KIEV: Moscou espère "casser" la résistance ukrainienne cet hiver, comptant sur des problèmes de chauffage et un éventuel affaiblissement du soutien occidental apporté à l'Ukraine en raison de la hausse des prix de l'énergie en Europe, a estimé le président Volodymyr Zelensky.
"La Russie fait tout pour casser la résistance de l'Ukraine, de l'Europe et du monde pendant les 90 jours de cet hiver", a-t-il déclaré vendredi au forum international annuel Yalta European Strategy (YES) à Kiev. "C'est son dernier argument", a-t-il ajouté.
"La brutalité de l'hiver est censée aider quand la brutalité de l'homme ne suffit plus", a poursuivi M. Zelensky sur fond de reprise par son armée d'importants territoires dans l'est de l'Ukraine.
L'armée russe pourrait ainsi frapper "entreprises et infrastructures qui assurent le chauffage" en Ukraine, a-t-il souligné, appelant dans ce contexte les Occidentaux à fournir à Kiev davantage de systèmes de défense antiaérienne.
Pour M. Zelensky, la Russie pourrait également "réduire à zéro" ses livraisons de gaz à l'Europe afin de contraindre les capitales occidentales à chercher des compromis avec elle.
"Nous devons préparer les sociétés (...). L'hiver sera dur pour tous, de la Lettonie et de la Pologne à la Grande-Bretagne et aux Etats-Unis", a lancé M. Zelensky. "Nous devons survivre à cet hiver".

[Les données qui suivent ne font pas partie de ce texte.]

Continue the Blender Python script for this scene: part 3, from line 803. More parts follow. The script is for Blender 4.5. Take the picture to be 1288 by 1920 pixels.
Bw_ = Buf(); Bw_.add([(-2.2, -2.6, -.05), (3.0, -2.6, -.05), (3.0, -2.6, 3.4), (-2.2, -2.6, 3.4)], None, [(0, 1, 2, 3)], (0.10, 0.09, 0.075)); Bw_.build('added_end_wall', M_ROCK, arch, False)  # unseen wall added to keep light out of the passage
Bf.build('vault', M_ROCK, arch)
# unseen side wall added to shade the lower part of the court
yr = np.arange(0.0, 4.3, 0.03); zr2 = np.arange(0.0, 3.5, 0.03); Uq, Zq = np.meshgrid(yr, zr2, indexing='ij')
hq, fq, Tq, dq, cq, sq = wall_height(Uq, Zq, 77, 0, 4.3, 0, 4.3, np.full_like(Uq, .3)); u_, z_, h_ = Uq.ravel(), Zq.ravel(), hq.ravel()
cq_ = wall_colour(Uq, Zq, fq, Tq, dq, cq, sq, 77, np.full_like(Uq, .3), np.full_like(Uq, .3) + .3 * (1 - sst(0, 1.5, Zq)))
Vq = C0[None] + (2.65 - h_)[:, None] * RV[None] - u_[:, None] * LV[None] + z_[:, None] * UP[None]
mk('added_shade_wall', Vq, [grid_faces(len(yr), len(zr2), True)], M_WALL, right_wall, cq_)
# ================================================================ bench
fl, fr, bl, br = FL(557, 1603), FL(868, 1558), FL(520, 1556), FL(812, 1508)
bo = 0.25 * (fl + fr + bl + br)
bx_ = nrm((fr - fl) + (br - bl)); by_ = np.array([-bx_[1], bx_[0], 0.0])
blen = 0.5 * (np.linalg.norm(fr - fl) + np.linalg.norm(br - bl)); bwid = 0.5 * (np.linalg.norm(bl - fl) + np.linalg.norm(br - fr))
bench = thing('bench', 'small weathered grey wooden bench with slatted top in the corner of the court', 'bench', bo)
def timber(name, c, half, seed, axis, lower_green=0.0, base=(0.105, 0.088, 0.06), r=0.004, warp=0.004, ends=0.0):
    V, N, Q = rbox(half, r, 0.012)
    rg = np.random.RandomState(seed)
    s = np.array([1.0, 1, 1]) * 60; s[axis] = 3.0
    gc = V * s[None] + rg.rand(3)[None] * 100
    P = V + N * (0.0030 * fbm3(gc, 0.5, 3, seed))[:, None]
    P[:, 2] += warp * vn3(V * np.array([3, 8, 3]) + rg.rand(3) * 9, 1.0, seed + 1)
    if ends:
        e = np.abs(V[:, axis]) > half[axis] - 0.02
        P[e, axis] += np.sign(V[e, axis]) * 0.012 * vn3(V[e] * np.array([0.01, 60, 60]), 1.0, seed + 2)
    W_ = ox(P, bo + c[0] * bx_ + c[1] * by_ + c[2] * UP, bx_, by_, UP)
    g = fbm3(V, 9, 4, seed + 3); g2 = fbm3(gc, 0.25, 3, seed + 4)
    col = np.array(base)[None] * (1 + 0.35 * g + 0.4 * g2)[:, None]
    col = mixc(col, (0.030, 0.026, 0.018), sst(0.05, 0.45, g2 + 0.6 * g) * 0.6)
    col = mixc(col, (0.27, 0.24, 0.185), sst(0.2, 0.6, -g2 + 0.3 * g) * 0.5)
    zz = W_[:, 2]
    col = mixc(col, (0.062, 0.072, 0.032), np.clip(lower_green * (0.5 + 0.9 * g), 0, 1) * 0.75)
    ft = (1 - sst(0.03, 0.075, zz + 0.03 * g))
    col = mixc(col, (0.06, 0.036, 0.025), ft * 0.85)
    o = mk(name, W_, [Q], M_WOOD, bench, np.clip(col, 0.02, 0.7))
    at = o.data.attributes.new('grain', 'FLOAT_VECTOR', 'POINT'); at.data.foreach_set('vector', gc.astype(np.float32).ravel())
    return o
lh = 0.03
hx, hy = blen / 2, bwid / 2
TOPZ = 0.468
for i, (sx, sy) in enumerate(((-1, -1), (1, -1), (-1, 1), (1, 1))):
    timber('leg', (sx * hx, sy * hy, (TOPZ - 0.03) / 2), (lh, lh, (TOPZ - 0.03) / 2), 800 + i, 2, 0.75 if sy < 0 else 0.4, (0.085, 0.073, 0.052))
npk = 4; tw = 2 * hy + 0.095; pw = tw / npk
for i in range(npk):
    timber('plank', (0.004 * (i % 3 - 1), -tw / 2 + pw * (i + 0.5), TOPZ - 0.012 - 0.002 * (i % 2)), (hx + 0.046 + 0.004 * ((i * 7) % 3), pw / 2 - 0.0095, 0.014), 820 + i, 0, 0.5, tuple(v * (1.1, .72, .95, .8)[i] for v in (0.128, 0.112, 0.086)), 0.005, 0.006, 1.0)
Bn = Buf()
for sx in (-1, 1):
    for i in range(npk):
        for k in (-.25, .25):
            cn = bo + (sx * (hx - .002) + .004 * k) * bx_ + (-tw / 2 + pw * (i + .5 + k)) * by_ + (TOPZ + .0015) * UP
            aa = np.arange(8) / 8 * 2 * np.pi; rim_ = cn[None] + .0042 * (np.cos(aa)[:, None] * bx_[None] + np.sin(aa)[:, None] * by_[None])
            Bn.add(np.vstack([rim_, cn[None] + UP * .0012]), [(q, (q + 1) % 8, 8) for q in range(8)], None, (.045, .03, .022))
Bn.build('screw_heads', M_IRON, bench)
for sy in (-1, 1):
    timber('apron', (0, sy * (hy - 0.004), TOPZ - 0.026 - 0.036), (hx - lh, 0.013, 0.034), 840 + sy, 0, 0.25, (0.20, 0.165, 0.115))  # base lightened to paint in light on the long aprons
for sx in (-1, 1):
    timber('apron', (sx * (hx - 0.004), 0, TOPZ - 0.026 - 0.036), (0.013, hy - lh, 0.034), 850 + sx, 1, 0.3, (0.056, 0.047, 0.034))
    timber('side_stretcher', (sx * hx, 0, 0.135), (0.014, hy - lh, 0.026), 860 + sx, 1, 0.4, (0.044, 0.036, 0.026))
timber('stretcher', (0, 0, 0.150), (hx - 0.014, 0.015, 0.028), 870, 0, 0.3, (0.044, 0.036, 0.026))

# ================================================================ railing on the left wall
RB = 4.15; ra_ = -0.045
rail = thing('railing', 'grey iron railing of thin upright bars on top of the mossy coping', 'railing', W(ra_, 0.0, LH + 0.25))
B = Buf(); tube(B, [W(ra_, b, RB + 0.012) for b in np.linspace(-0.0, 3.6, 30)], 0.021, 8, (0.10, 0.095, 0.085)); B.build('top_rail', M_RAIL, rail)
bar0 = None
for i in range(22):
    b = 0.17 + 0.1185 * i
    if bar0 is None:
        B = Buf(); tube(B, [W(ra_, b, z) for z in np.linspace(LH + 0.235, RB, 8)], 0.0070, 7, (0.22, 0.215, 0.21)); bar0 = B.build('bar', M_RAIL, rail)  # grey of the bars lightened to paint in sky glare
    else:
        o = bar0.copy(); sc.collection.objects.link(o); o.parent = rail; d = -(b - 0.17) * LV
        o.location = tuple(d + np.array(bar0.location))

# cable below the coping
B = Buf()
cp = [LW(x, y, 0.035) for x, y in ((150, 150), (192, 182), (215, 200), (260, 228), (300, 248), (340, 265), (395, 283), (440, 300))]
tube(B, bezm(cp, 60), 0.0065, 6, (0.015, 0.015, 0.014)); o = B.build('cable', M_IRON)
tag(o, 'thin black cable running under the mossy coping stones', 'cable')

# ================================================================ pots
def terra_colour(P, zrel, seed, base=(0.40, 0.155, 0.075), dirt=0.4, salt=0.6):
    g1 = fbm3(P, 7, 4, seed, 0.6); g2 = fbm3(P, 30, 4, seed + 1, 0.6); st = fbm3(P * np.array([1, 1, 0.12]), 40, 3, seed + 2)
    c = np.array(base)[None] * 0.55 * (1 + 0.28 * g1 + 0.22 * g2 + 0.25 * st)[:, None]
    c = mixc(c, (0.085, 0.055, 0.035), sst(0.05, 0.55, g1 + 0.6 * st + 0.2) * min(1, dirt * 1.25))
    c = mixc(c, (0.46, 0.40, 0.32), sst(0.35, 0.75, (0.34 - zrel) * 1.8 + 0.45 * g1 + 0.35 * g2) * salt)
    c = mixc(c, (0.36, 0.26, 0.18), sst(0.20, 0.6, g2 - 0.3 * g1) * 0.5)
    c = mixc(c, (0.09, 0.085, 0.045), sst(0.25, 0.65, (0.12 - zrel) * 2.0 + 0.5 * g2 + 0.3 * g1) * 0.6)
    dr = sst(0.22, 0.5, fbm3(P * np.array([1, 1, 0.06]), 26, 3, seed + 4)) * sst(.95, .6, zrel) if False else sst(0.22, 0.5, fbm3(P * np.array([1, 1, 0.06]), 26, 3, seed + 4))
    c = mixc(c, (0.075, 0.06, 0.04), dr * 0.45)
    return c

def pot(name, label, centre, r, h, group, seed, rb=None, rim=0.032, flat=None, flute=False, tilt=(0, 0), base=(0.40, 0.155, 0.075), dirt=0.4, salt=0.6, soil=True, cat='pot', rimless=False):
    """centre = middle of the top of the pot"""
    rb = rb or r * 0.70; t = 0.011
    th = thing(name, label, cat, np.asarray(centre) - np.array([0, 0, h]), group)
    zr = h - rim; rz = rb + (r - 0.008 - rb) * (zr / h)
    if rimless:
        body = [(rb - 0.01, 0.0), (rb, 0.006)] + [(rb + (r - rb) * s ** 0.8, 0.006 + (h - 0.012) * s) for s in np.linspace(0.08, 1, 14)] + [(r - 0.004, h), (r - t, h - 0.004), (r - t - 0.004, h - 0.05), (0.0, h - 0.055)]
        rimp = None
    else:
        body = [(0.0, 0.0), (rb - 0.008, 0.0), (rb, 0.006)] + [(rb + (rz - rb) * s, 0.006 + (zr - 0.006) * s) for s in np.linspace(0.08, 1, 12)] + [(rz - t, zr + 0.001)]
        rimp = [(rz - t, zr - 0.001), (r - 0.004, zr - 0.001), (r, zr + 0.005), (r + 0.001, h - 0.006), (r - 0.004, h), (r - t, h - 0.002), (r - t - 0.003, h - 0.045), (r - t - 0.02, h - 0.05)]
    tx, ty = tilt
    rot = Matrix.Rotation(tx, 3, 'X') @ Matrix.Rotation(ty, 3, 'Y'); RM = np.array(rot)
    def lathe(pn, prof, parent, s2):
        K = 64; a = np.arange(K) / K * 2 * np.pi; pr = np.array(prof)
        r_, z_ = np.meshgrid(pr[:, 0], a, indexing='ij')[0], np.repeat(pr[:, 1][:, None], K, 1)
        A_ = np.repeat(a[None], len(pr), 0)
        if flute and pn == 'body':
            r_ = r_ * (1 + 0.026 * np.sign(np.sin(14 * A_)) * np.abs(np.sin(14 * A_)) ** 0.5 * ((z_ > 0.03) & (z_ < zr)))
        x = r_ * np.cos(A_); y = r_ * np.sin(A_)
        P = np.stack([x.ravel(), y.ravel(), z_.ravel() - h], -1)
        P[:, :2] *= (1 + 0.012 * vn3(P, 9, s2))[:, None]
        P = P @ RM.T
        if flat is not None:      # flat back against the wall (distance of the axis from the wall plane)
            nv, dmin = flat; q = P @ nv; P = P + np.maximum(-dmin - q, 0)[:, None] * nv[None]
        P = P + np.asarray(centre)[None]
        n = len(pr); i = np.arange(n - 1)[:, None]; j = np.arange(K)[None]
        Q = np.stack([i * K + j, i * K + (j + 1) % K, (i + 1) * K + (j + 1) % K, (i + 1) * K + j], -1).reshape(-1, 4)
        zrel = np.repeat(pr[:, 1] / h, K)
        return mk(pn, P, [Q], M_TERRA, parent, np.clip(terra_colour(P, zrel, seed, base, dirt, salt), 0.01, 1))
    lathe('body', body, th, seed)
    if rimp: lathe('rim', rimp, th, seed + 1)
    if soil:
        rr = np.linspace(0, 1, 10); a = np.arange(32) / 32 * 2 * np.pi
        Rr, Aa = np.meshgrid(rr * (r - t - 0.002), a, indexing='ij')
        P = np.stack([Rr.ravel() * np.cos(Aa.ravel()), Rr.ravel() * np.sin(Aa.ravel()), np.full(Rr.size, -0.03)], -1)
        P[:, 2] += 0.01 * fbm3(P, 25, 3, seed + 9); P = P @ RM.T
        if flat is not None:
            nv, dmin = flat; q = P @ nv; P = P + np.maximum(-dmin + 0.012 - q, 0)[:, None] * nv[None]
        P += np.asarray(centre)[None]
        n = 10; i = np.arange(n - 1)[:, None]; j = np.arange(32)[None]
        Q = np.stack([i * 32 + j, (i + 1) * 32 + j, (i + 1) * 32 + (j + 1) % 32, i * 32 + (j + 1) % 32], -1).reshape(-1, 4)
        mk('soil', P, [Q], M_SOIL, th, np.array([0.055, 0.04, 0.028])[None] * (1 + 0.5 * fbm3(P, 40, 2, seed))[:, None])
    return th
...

Il a exhorté les Occidentaux à rester unis face à la Russie, craignant une "fatigue" vis-à-vis du conflit en Ukraine.
"Le soutien à l'Ukraine dans sa guerre doit être maintenu", a demandé le chef de l'Etat. "Nous avons besoin de choses concrètes : d'armes, de missiles, d'un soutien financier et politique", a-t-il relevé.
"Ne vous attendez pas à ce que l'on dise +assez+. Il n'y aura pas d'+assez+ tant qu'on n'aura pas gagné", a martelé M. Zelensky.
Il a enfin mis en garde contre des tentatives d'Occidentaux de "pousser" Kiev à des compromis avec Moscou.
Visite surprise à Kiev de la cheffe de la diplomatie allemande
L'Ukraine a revendiqué samedi des percées dans l'est, notamment l'entrée de ses forces dans la ville-clé de Koupiansk, Moscou annonçant de son côté retirer des troupes de cette zone pour "renforcer" plus au sud la région séparatiste prorusse de Donetsk.
Dans la soirée, le président ukrainien Volodymyr Zelensky s'est réjoui qu'"environ 2.000 km notre territoire" aient été "libérés depuis début septembre" - sans préciser s'il s'agissait de km2 -, notamment les localités de Vassylenkovo et d'Artemivka, non loin de Kharkiv, dans le nord-est.
Jeudi, le commandant en chef des forces ukrainiennes avait affirmé que celles-ci avaient reconquis 1.000 km2.
Et l'armée russe fait le "bon choix de s'enfuir", a ajouté Volodymyr Zelensky, car "il n'y a pas de place pour les occupants en Ukraine et il n'y en aura pas".
"Nous ne pouvons pas nous permettre de nous arrêter. C'est mon principal message à (...) certains dirigeants qui nous poussent dans les bras" de la Russie, a déclaré M. Zelensky dont le pays, selon le gouvernement, dépend de l'aide occidentale à hauteur de 40% de son budget militaire.
Les négociations avec Moscou sont actuellement impossibles, car "personne ne croit" les autorités russes, a-t-il encore jugé.
Selon un site internet d'information ukrainien, le secrétaire d'Etat américain Antony Blinken a évoqué l'idée de la reprise de négociations de paix, au cours de sa rencontre avec M. Zelensky jeudi à Kiev.
Le ministre ukrainien de la Défense Oleksiï Reznikov a de son côté exclu tout compromis territorial avec la Russie, notamment concernant la Crimée, une péninsule ukrainienne annexée par Moscou en 2014, et le Donbass, un vaste bassin industriel de l'est de l'Ukraine, en partie aux mains des séparatistes soutenus par la Russie depuis la même année.
"On ne peut parler que du rétablissement de la souveraineté et de l'intégrité territoriale de l'Ukraine dans ses frontières reconnues en 1991", quand ce pays a proclamé son indépendance de l'URSS, a-t-il martelé.
"Cela veut dire que la Crimée entière, c'est l'Ukraine et le Donbass" aussi, a souligné M. Reznikov, insistant également sur les sommes que Moscou devra à l'avenir verser au titre des réparations à son pays et sur la nécessité de punir les dirigeants russes.